The price to be exacted from Brazil is indicated by a paper produced by the Institute for International Economics in Washington, which calculates that if Brazil really did meet the IMF targets, its national output would collapse by 15 per cent, with employment following suit. This is superimposed on a situation where 1.5 million jobs have been lost in the past three years. The total work force is the same now as in 1973-meaning, in effect, that some 10 million people have been added to the jobless lists, if we take account of population growth.
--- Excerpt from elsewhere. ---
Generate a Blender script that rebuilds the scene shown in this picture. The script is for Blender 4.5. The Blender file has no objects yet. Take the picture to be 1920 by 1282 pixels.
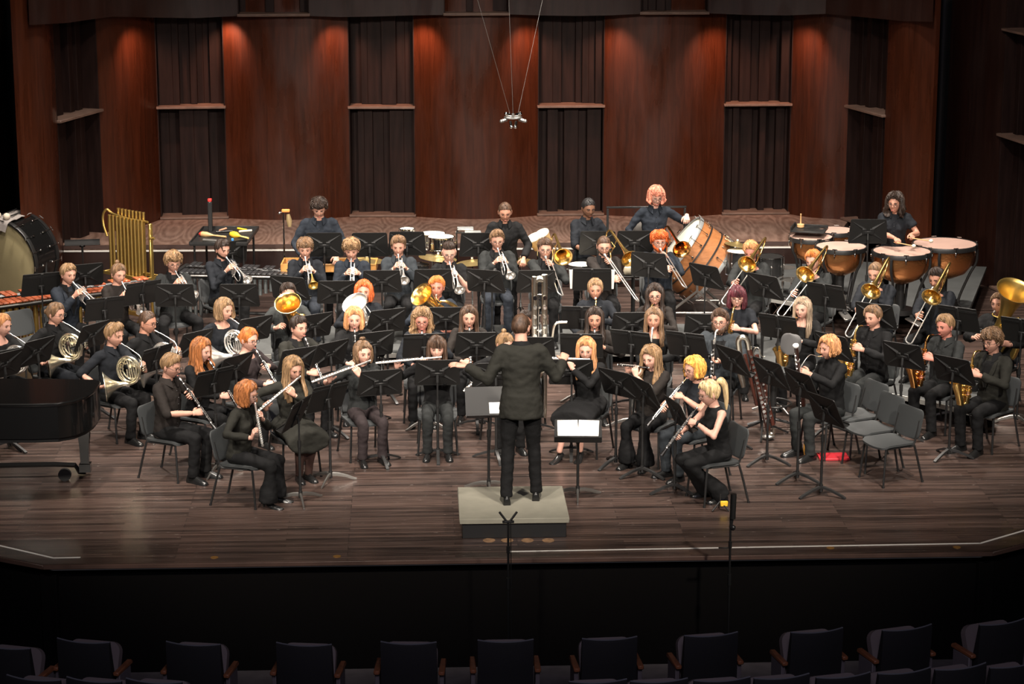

In saying all this, it is obviously not my intention to oppose the legislation. I do not adopt a position which would be the mirror image of that of the ultra conservatives in the United States. There can be no doubt as to the necessity for and the desirability of some organisation with the capacity to sort out the balance of payments problems of countries that run into difficulties for one reason or another. But I maintain that we need to be aware of the effects of conditions being imposed on countries, particularly Third World countries, that are the recipients of IMF loans, and to be aware of political pressures, particularly in the United States, to make this position worse. We ought to bring to bear such influence as we have in this organisation to end the imposition of draconian conditions on individual countries. I commend these Bills to the House.